(Stored items from a collection)
* * *

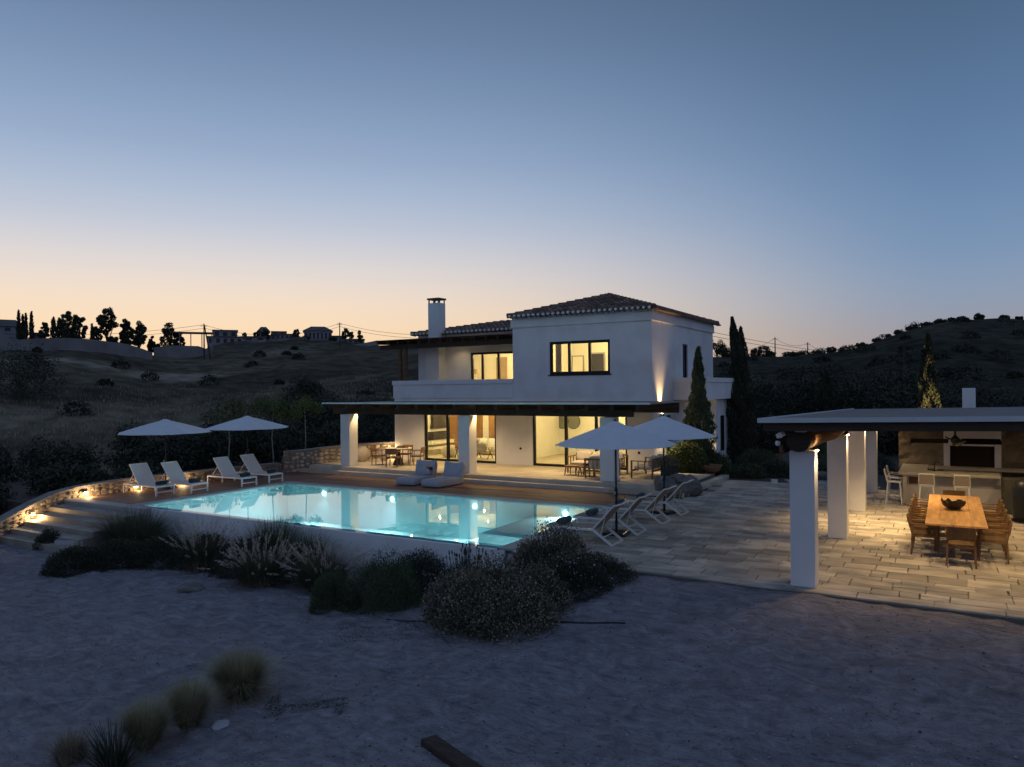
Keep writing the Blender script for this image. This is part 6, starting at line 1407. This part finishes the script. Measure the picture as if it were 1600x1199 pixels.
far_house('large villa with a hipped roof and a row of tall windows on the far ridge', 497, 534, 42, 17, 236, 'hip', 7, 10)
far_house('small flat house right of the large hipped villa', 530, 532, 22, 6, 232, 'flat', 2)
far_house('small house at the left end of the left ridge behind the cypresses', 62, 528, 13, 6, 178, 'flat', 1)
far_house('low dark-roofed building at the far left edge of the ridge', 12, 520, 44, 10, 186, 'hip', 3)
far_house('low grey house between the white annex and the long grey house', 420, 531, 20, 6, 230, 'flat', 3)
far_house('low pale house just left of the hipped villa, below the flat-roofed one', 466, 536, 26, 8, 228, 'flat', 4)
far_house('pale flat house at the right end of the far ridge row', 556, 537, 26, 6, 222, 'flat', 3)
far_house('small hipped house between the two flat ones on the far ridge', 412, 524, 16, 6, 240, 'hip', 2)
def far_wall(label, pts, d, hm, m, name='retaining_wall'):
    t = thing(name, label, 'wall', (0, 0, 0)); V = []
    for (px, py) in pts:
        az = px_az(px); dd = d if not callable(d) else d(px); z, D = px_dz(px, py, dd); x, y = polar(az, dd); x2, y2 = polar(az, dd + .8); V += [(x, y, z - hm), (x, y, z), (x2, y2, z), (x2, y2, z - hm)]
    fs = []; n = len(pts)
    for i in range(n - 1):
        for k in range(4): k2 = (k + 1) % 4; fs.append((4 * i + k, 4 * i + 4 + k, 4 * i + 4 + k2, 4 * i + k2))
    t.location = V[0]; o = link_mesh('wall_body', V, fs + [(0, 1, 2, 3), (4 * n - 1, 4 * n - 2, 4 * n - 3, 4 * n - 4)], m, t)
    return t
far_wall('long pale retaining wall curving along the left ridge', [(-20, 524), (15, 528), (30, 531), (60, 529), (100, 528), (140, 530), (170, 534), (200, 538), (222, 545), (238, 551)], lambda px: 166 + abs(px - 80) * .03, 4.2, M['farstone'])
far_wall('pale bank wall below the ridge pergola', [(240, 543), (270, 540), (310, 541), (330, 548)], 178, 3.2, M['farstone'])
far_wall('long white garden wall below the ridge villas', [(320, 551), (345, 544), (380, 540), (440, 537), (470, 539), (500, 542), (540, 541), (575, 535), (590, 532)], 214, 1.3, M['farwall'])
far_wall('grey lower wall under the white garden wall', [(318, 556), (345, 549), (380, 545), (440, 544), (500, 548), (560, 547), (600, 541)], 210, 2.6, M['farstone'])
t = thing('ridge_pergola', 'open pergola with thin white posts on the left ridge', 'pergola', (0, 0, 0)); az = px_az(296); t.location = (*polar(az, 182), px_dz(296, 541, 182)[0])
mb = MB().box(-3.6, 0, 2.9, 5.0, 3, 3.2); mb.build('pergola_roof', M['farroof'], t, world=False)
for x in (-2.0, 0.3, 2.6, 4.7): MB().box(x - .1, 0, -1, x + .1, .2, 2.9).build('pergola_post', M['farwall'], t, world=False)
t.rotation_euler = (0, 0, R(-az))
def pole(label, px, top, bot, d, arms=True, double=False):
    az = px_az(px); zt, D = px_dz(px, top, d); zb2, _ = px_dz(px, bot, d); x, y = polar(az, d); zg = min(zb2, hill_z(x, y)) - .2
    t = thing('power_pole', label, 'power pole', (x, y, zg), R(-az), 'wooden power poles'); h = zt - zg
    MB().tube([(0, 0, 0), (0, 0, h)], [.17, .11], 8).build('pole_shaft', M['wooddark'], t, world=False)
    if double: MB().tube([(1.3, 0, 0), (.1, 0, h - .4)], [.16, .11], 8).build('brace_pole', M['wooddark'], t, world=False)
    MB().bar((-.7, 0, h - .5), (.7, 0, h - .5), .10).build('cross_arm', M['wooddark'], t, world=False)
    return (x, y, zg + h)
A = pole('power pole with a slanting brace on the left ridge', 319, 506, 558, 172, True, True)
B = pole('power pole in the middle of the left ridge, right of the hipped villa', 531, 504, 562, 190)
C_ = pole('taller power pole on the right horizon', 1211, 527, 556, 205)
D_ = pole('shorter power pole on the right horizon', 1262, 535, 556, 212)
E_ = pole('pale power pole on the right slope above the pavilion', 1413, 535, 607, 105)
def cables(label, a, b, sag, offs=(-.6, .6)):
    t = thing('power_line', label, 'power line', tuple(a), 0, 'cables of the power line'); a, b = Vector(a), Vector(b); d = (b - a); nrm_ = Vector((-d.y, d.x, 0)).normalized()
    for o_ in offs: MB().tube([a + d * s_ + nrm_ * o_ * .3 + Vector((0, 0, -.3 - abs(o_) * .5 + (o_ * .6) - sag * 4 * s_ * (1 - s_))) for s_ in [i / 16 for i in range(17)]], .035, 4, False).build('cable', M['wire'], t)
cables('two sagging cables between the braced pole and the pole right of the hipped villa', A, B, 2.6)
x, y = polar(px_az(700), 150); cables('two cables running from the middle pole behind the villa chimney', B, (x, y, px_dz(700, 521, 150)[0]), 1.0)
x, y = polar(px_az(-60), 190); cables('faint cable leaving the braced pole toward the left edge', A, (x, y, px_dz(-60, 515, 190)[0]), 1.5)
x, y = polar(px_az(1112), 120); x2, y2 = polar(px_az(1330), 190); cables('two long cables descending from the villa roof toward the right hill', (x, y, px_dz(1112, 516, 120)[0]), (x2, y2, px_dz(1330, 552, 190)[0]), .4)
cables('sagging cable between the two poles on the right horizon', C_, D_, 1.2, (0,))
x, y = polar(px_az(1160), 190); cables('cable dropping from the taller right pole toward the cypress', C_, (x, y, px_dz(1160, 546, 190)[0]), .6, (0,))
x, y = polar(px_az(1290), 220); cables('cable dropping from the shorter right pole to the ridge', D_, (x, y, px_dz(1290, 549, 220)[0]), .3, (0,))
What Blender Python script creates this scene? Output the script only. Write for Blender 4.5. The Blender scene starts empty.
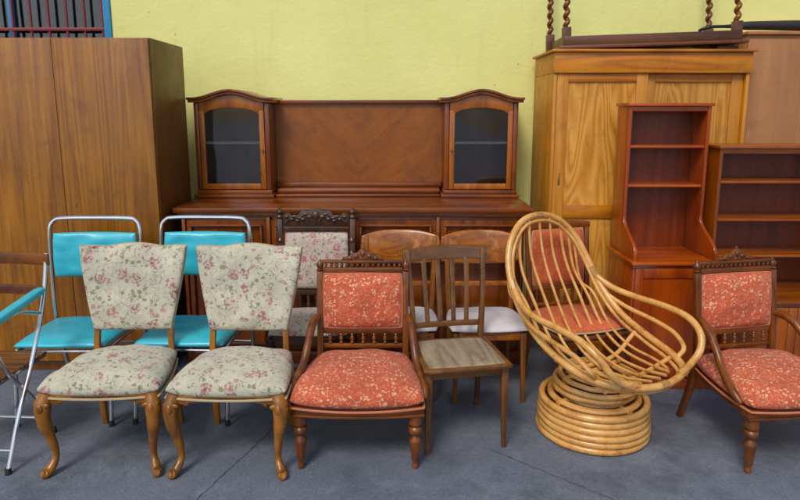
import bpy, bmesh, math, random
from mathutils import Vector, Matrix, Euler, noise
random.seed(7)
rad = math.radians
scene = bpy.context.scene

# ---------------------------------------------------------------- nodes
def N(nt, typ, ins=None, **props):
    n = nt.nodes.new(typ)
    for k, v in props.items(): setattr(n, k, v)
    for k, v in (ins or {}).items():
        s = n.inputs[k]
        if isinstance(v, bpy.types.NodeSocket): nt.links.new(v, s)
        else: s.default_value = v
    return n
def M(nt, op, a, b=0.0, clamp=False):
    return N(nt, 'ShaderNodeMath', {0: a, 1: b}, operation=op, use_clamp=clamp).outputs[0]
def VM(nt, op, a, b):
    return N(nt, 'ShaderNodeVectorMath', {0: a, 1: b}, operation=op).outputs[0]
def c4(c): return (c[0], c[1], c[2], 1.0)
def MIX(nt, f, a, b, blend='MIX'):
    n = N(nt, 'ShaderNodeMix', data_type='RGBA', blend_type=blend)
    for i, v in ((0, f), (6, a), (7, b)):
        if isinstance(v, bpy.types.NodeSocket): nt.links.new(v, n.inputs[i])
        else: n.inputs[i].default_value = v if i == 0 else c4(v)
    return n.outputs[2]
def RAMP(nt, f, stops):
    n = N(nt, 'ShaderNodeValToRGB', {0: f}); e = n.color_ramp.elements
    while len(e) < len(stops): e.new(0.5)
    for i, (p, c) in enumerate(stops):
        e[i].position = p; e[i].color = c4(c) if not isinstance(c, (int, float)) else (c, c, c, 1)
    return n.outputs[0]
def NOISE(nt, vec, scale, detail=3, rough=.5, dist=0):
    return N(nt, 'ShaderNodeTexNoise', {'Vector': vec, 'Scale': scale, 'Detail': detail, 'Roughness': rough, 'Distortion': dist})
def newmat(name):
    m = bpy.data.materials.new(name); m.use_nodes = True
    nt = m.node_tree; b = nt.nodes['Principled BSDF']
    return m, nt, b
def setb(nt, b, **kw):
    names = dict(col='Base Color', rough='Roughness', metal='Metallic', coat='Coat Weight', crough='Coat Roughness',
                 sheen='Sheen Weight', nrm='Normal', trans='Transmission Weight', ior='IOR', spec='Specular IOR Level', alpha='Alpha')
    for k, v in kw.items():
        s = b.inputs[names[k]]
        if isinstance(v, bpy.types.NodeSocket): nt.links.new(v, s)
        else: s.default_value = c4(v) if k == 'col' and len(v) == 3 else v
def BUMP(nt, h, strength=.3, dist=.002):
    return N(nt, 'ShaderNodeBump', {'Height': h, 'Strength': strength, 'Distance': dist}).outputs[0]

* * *

> [WRITTEN REQUEST] Starting at the line with "What Blender Python" and ending at the line with "scene = bpy.context.scene", copy each line exactly, both ends included. Do not copy the pictures.

> [ANSWER TO THIS TASK]
What Blender Python script creates this scene? Output the script only. Write for Blender 4.5. The Blender scene starts empty.
import bpy, bmesh, math, random
from mathutils import Vector, Matrix, Euler, noise
random.seed(7)
rad = math.radians
scene = bpy.context.scene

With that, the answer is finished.